On July 8, 2024, FinCEN published additional FAQs regarding entities that have ceased to exist. Unsurprisingly, entities that formally and irrevocably dissolved prior to the Corporate Transparency Act's effective date of January 1, 2024, are not required to report beneficial ownership information (BOI) under the CTA. Notably, and contrary to previous beliefs held by many practitioners – my own included – reporting companies existing in any capacity on or after January 1, 2024 (that are otherwise not exempt under the CTA) must file BOI reports, even if they dissolve prior to their applicable initial BOI report deadline.
FinCEN's interpretation means that an entity that has wound up its affairs and ceased doing business before January 1, 2024, but does not formally dissolve until 2024 (i.e., before its initial BOI report deadline of December 31, 2024) is still required to file.
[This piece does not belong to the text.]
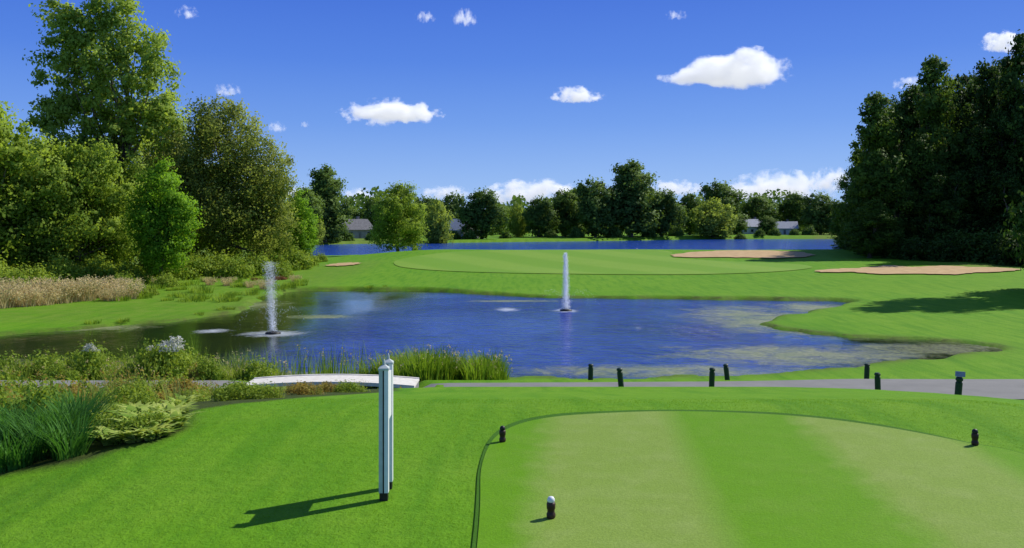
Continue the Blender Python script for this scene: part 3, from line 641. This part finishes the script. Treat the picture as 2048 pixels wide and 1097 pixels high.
# ------------------------------------------------------------ houses
def house(px,Y,W,D,hw,hr,rot,wm,rm,lb,chim=True,dz=0):
    X,Y=bearing(px,Y); e=link(empty('house',(X,Y,gz(X,Y)+dz))); e.rotation_euler=(0,0,rot); tag(e,lb,"house",None)
    w=W/2; d=D/2
    V=[(-w,-d,-1),(w,-d,-1),(w,d,-1),(-w,d,-1),(-w,-d,hw),(w,-d,hw),(w,d,hw),(-w,d,hw),(-w,0,hw+hr),(w,0,hw+hr)]
    link(mesh('wall',V,[(0,1,5,4),(2,3,7,6),(1,2,6,9,5),(3,0,4,8,7)],wm),e)
    o=0.6; V=[(-w-o,-d-o,hw-0.25),(w+o,-d-o,hw-0.25),(w+o,0,hw+hr+0.12),(-w-o,0,hw+hr+0.12),(w+o,d+o,hw-0.25),(-w-o,d+o,hw-0.25)]
    V+= [(a,b,c-0.2) for a,b,c in V]
    roof=link(mesh('roof',V,[(0,1,2,3),(3,2,4,5),(7,6,9,8),(8,9,11,10),(0,6,7,1),(5,4,10,11),(1,7,8,2),(2,8,10,4),(3,9,6,0),(5,11,9,3)],rm),e)
    if chim:
        V,Fc=[],[]; box(V,Fc,w*0.4,w*0.4+0.9,0.6,1.5,hw+hr*0.4,hw+hr+1.1); link(mesh('chimney',V,Fc,M_roofd),roof)
    nx=max(2,int(W/3.2))
    for i in range(nx):
        cx=-w+W*(i+0.5)/nx
        if i==nx//2:
            V,Fc=[],[]; box(V,Fc,cx-0.5,cx+0.5,-d-0.05,-d-0.003,0.1,2.1); link(mesh('door',V,Fc,M_roofd),e)
        else:
            V,Fc=[],[]; box(V,Fc,cx-0.65,cx+0.65,-d-0.05,-d-0.003,1.0,2.2); link(mesh('window',V,Fc,M_glass),e)
    for cy in (-d*0.45,d*0.45):
        V,Fc=[],[]; box(V,Fc,w+0.003,w+0.05,cy-0.6,cy+0.6,1.0,2.2); link(mesh('window',V,Fc,M_glass),e)
house(706,300,11,9,3.3,3.4,0.75,M_wallg,M_roofd,"grey gabled house among lakeside trees")
house(918,300,11,9,3.2,3.6,-0.6,M_wallg,M_roofl,"house with a pale gabled roof behind trees")
house(1500,395,14,9,3.6,3.2,0.3,M_wallw,M_roofl,"white house with a pale roof beyond the lake")
house(1560,385,14,10,3.0,2.8,-0.25,M_wallw,M_roofl,"low white house with a wide pale roof")

# ------------------------------------------------------------ clouds (volumes with added self-glow)
import bmesh
def cloudmat(nm,size,soft,thr,nscale,wedge=False,dens=9.0,amp=2.6,glow=0.44):
    t=NT(nm); co=t.coord(); sx=t.n('ShaderNodeSeparateXYZ'); t.l(co,sx.inputs[0])
    oi=t.n('ShaderNodeObjectInfo').outputs['Random']
    ofs=t.n('ShaderNodeVectorMath',operation='ADD'); cb=t.n('ShaderNodeCombineXYZ'); rr=t.math('MULTIPLY',oi,57.0)
    for i in range(3): t.l(rr,cb.inputs[i])
    sc=t.n('ShaderNodeVectorMath',operation='MULTIPLY'); t.l(co,sc.inputs[0]); sc.inputs[1].default_value=(2.0,1.0,0.9)
    t.l(sc.outputs[0],ofs.inputs[0]); t.l(cb.outputs[0],ofs.inputs[1])
    n=t.noise(nscale,6,0.62,vec=ofs.outputs[0])
    z=sx.outputs[2]; zz=z
    if wedge:
        k=t.mapr(sx.outputs[0],-1,0.6,0.35,1.0); zz=t.math('DIVIDE',t.math('ADD',z,0.35),k); zz=t.math('SUBTRACT',zz,0.35)
    zneg=t.math('MULTIPLY',t.math('MINIMUM',zz,0.0),1.7); zpos=t.math('MAXIMUM',zz,0.0); z2=t.math('ADD',zpos,zneg)
    r2=t.math('ADD',t.math('ADD',t.math('POWER',t.math('ABSOLUTE',sx.outputs[0]),2.0),t.math('POWER',t.math('ABSOLUTE',sx.outputs[1]),2.0)),t.math('POWER',t.math('ABSOLUTE',z2),2.0))
    env=t.math('SUBTRACT',1.0,r2)
    v=t.math('ADD',t.math('MULTIPLY',env,0.6),t.math('MULTIPLY',t.math('SUBTRACT',n,0.5),amp))
    d=t.math('MULTIPLY',t.mapr(v,thr,thr+soft),dens/size)
    vs=t.n('ShaderNodeVolumeScatter'); vs.inputs['Color'].default_value=(1,1,1,1); vs.inputs['Anisotropy'].default_value=0.1; t.l(d,vs.inputs['Density'])
    em=t.n('ShaderNodeEmission'); em.inputs['Color'].default_value=(0.90,0.94,1,1); t.l(t.math('MULTIPLY',d,glow),em.inputs['Strength'])  # emission stands in for light scattered many times inside the cloud
    ad=t.n('ShaderNodeAddShader'); t.l(vs.outputs[0],ad.inputs[0]); t.l(em.outputs[0],ad.inputs[1]); t.l(ad.outputs[0],t.out.inputs['Volume'])
    return t.m
MC_big=cloudmat('cumulus vapour',80,0.45,0.14,1.5,True,10,2.3,0.47)
MC_mid=cloudmat('small cumulus vapour',60,0.6,0.26,1.5,False,8,2.8,0.48)
MC_wisp=cloudmat('wispy vapour',45,1.0,0.34,1.4,False,4,3.2,0.48)
MC_far=cloudmat('distant cumulus vapour',150,0.8,0.24,1.8,False,5,3.0,0.44)
bm=bmesh.new(); bmesh.ops.create_icosphere(bm,subdivisions=3,radius=1.0)
base_me={}
for nm,m in (('b',MC_big),('m',MC_mid),('w',MC_wisp),('f',MC_far)):
    me=bpy.data.meshes.new('cloud'); bm.to_mesh(me); me.materials.append(m); base_me[nm]=me
bm.free()
def cloud(px,py,wpx,hpx,D,kind,lb):
    o=link(bpy.data.objects.new('cloud',base_me[kind])); X,Y=bearing(px,D); o.location=(X,Y,CAMZ+(455-py)/F*D)
    sx_=wpx/F*D/2*1.12; sz_=hpx/F*D/2*1.25; o.scale=(sx_,max(sz_*1.2,sx_*0.5),sz_); tag(o,lb,"cloud","fair weather clouds"); return o
cloud(1450,145,255,94,1500,'b',"largest puffy white cumulus cloud")
cloud(780,230,200,58,1700,'m',"small puffy white cumulus cloud")
cloud(1152,194,112,38,1900,'m',"small flat white cumulus cloud")
for px,py,w_,h_ in [(373,28,46,30),(850,37,44,26),(928,40,54,38),(1352,32,44,20),(455,183,60,28),(552,257,38,26),(610,251,18,16),(1815,170,60,30)]:
    cloud(px,py,w_,h_,1800,'w',"tiny wisp of white cloud")
cloud(2010,88,100,46,1800,'m',"small white cloud beside the dark trees")
for px,py,w_,h_ in [(718,400,90,44),(890,390,110,34),(1070,390,200,56),(1350,380,130,36),(1560,384,210,76),(1660,366,80,56),(1480,390,150,46),(590,392,100,36),(1220,394,150,36),(990,398,110,36)]:
    cloud(px,py,w_,h_,4200,'f',"white cumulus cloud low above the treeline")

# ------------------------------------------------------------ world, sun, camera
el=math.radians(43); az=math.radians(58)
w=bpy.data.worlds.new("World"); bpy.context.scene.world=w; w.use_nodes=True; nt=w.node_tree; nt.nodes.clear()
def N(ty): return nt.nodes.new(ty)
sky=N('ShaderNodeTexSky'); sky.sky_type='NISHITA'; sky.sun_disc=False; sky.sun_elevation=el; sky.sun_rotation=az; sky.air_density=1.0; sky.dust_density=0.1; sky.ozone_density=2.5
tc=N('ShaderNodeTexCoord'); sp_=N('ShaderNodeSeparateXYZ'); nt.links.new(tc.outputs['Generated'],sp_.inputs[0])
cr=N('ShaderNodeValToRGB'); nt.links.new(sp_.outputs[2],cr.inputs[0])
k=cr.color_ramp; k.elements[0].position=0.0; k.elements[0].color=(0.33,0.54,0.93,1); k.elements[1].position=0.5; k.elements[1].color=(0.025,0.10,0.55,1)
for pos,c in [(0.05,(0.25,0.45,0.90)),(0.12,(0.135,0.31,0.84)),(0.19,(0.070,0.21,0.78)),(0.27,(0.040,0.145,0.70))]:
    q=k.elements.new(pos); q.color=c+(1,)
sc=N('ShaderNodeVectorMath'); sc.operation='SCALE'; sc.inputs['Scale'].default_value=1/0.12; nt.links.new(cr.outputs[0],sc.inputs[0])
mr=N('ShaderNodeMapRange'); nt.links.new(sp_.outputs[2],mr.inputs[0]); mr.inputs[1].default_value=0.3; mr.inputs[2].default_value=0.75; mr.inputs[3].default_value=0.88; mr.inputs[4].default_value=0.15
mx=N('ShaderNodeMix'); mx.data_type='RGBA'; nt.links.new(mr.outputs[0],mx.inputs[0]); nt.links.new(sky.outputs[0],mx.inputs[6]); nt.links.new(sc.outputs[0],mx.inputs[7])
bg=N('ShaderNodeBackground'); bg.inputs['Strength'].default_value=0.12
wo=N('ShaderNodeOutputWorld'); nt.links.new(mx.outputs[2],bg.inputs['Color']); nt.links.new(bg.outputs[0],wo.inputs['Surface'])
L=bpy.data.lights.new('sun','SUN'); L.energy=4.8; L.angle=math.radians(0.5); L.color=(1,0.95,0.84)
lo=link(bpy.data.objects.new('sun',L)); dvec=Vector((math.sin(az)*math.cos(el),math.cos(az)*math.cos(el),math.sin(el))); lo.rotation_euler=dvec.to_track_quat('Z','Y').to_euler(); lo.location=(30,20,40)
cam=bpy.data.cameras.new('camera'); cam.lens=F/2048*36; cam.sensor_width=36; cam.shift_y=-93.5/2048; cam.clip_start=0.1; cam.clip_end=20000
co_=link(bpy.data.objects.new('camera',cam)); co_.location=(0,0,CAMZ); co_.rotation_euler=(math.radians(90),0,0)
bpy.context.scene.camera=co_
bpy.context.scene.view_settings.view_transform='Standard'; bpy.context.scene.view_settings.look='None'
This also applies to entities created or registered in 2024 (or later), that subsequently dissolve, regardless of when those entities dissolve.
FinCEN clarified that jurisdictional laws will dictate whether an entity has ceased to exist, and that in many cases, administrative dissolutions are insufficient. While a reporting company that ceases to exist after January 1, 2024, is required to file an initial BOI report, the reporting company is not required to file an additional report notifying FinCEN of its formal dissolution.